A parlamentar, que é vice-presidente do PCdoB, também explorou a ideia de uma disputa entre “civilização” e “barbárie”, e ainda rechaçou o conceito de polarização, usado por diversas figuras políticas e analistas para classificar o estágio da disputa centrada nas figuras de Lula e Bolsonaro.
Aparando arestas
Apesar da aliança em nível nacional, PT e PSB ainda trabalham para aparar arestas em alguns estados, em uma tentativa de evitar divisões, “fogo amigo” e garantir palanques mais estruturados para as candidaturas das siglas.
Os acertos começaram em São Paulo, onde o ex-governador Márcio França (PSB) desistiu da disputa ao Palácio dos Bandeirantes para disputar um assento no Senado Federal, após a saída do apresentador José Luiz Datena (PSC) da corrida pelo cargo no Poder Legislativo.
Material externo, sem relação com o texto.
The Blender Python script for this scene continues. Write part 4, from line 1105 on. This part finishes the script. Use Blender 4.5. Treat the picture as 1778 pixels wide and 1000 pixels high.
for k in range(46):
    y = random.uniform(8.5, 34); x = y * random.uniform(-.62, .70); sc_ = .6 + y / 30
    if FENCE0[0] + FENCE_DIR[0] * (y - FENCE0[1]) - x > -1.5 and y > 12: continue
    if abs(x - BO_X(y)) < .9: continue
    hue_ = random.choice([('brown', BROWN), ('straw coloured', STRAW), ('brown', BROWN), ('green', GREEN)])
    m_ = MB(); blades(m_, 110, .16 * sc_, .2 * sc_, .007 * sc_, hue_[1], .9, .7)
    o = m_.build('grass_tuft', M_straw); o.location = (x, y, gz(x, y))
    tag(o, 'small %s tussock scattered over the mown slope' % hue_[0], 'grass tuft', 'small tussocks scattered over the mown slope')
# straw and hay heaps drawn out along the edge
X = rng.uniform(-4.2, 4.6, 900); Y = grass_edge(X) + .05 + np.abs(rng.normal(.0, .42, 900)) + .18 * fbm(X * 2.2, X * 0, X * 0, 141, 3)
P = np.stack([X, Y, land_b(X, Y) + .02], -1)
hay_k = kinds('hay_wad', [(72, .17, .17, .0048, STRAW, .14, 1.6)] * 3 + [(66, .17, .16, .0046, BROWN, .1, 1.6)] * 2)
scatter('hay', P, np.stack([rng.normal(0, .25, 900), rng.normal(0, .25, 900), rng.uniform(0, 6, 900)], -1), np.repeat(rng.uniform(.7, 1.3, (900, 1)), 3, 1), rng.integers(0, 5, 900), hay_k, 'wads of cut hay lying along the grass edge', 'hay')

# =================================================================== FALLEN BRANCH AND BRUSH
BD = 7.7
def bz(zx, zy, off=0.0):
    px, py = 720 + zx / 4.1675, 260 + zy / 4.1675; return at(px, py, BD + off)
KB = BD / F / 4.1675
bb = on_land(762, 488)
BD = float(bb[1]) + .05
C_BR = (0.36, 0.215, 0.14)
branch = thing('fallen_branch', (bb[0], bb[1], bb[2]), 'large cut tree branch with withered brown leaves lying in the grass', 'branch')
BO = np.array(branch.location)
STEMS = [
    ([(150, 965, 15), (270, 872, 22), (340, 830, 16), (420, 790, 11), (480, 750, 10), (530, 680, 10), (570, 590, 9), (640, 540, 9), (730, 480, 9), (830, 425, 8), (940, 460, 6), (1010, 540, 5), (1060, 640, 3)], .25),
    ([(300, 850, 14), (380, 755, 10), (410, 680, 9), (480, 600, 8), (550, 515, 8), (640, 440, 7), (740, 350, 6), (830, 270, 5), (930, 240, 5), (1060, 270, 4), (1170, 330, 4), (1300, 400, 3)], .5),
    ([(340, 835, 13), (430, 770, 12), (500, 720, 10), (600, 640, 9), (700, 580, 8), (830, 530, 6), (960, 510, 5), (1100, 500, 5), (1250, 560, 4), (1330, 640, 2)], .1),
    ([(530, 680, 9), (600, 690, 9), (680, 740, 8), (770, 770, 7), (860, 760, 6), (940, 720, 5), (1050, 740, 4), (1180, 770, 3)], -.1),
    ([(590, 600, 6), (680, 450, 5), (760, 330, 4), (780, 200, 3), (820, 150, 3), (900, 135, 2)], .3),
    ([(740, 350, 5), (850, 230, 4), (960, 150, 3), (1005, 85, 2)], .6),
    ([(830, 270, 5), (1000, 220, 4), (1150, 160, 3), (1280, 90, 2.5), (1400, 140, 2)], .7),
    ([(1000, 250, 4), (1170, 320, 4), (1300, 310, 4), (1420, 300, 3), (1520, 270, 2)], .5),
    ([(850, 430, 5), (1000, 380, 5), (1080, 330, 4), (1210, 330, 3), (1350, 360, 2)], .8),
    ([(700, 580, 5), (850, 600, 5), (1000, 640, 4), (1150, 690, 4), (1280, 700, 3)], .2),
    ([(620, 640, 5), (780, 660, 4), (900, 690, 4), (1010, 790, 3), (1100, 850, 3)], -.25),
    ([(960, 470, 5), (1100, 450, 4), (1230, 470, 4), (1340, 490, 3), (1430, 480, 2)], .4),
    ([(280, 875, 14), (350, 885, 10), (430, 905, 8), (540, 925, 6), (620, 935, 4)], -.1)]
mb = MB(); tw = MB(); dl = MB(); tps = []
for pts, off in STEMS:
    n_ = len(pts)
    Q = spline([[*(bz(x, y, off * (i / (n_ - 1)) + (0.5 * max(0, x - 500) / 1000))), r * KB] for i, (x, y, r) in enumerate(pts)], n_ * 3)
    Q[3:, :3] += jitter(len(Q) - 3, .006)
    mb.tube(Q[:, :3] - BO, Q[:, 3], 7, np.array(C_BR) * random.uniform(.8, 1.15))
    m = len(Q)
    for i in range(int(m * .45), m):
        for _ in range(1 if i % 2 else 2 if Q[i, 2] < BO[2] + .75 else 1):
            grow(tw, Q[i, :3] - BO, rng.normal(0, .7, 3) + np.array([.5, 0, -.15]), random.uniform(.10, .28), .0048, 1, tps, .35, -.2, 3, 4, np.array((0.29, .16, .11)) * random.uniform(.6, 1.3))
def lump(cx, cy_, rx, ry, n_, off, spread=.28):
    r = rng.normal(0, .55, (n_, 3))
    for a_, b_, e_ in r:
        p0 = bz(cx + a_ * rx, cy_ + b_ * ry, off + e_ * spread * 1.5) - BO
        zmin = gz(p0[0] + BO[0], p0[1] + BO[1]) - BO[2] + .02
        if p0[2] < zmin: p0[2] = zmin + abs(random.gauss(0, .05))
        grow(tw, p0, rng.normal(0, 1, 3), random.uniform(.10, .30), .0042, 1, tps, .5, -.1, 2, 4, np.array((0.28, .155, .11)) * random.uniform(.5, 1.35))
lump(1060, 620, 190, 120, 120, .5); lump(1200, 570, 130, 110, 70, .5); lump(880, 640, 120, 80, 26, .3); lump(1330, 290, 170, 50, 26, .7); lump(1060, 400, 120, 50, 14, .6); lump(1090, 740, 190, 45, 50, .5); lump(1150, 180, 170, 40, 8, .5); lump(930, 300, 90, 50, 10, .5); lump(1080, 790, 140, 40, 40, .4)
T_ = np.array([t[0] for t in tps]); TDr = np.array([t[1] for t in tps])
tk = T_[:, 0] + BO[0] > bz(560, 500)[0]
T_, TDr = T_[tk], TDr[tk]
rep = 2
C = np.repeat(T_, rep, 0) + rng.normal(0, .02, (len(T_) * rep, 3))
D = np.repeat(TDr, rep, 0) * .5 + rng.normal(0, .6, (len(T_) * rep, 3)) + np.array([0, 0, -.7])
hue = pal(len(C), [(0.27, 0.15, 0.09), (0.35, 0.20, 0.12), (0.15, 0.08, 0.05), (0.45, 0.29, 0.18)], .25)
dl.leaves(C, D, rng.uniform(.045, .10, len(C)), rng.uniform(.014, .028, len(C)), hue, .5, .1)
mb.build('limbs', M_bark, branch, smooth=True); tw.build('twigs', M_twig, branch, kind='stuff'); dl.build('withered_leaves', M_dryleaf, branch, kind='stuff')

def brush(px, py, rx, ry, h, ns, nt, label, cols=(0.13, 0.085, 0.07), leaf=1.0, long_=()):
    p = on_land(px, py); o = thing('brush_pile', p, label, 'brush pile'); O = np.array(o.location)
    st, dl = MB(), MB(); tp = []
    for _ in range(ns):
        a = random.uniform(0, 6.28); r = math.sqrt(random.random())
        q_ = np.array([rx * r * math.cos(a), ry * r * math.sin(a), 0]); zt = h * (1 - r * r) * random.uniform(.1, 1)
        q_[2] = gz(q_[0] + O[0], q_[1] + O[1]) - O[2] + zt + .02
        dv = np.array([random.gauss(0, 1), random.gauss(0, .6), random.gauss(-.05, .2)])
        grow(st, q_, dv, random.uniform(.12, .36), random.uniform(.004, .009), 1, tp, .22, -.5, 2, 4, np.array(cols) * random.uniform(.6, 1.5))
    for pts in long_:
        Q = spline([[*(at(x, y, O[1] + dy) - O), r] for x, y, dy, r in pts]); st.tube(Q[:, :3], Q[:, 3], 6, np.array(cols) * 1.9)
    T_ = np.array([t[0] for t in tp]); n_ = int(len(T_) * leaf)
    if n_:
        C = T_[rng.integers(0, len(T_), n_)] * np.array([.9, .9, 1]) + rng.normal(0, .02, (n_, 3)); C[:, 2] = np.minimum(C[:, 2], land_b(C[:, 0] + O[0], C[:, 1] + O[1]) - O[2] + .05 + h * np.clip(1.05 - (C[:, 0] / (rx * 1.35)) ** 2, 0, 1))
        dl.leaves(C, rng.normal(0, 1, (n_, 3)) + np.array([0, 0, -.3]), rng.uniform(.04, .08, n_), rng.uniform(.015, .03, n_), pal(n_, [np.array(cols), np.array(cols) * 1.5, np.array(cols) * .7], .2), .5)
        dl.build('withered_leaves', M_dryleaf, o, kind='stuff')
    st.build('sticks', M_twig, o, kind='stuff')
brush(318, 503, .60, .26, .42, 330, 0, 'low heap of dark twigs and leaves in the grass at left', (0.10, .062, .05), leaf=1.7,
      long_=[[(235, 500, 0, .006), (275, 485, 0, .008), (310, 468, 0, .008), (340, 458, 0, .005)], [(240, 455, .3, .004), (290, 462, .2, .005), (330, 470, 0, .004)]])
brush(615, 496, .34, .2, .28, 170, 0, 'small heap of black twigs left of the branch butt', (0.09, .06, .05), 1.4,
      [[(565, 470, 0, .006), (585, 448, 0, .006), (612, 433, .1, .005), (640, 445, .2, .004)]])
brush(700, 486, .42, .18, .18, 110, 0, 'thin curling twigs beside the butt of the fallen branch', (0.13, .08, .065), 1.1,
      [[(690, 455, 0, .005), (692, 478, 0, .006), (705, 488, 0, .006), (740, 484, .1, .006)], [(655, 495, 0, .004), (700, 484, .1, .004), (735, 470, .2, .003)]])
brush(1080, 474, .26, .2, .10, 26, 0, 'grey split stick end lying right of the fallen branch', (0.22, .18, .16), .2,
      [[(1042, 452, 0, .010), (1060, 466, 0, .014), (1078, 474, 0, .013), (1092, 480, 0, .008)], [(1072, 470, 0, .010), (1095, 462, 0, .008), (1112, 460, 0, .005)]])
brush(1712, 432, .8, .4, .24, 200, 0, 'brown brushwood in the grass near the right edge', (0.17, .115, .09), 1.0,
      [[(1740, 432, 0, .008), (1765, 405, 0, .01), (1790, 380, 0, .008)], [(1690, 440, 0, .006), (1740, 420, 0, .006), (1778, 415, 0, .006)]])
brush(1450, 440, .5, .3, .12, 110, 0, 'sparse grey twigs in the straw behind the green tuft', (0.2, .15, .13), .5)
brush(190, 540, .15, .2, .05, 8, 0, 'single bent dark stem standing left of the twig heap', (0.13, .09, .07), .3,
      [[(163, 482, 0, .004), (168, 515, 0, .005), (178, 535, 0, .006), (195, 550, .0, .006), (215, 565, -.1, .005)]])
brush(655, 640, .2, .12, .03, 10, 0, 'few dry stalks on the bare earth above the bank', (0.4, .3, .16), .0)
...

O movimento permitiu a aliança entre PT e PSB no maior colégio eleitoral do país.
No Espírito Santo, o PT retirou a pré-candidatura do senador Fabiano Contarato para apoiar a reeleição do governador Renato Casagrande (PSB). Enquanto em Santa Catarina, a tendência é que as duas siglas caminhem com a candidatura do ex-deputado federal Décio Lima (PT), e o senador Dário Berger (PSB) dispute um novo mandato na casa legislativa.
Um dos casos pendentes ocorre no Rio Grande do Sul, onde o ex-deputado federal Beto Albuquerque (PSB) é pressionado a desistir de sua candidatura ao governo estadual para apoiar o deputado estadual Edegar Pretto (PT). Durante a semana, circulou notícia que de Albuquerque abandonaria a disputa, mas ele logo desmentiu a informação.
Também há problemas no Rio de Janeiro, onde os partidos tinham um acordo em que o PT apoiaria a candidatura de Marcelo Freixo (PSB) ao governo estadual e o PSB defenderia um nome do partido aliado na disputa pela vaga ao Senado Federal.
O deputado estadual André Ceciliano (PT), presidente da Assembleia Legislativa do Rio de Janeiro (Alerj), foi o escolhido pelos petistas, mas o deputado federal Alessandro Molon (PSB), que hoje aparece à frente nas pesquisas, resiste em sair da disputa. Com a aliança ameaçada, o PSB nacional passou a trabalhar para derrubar a candidatura de Molon.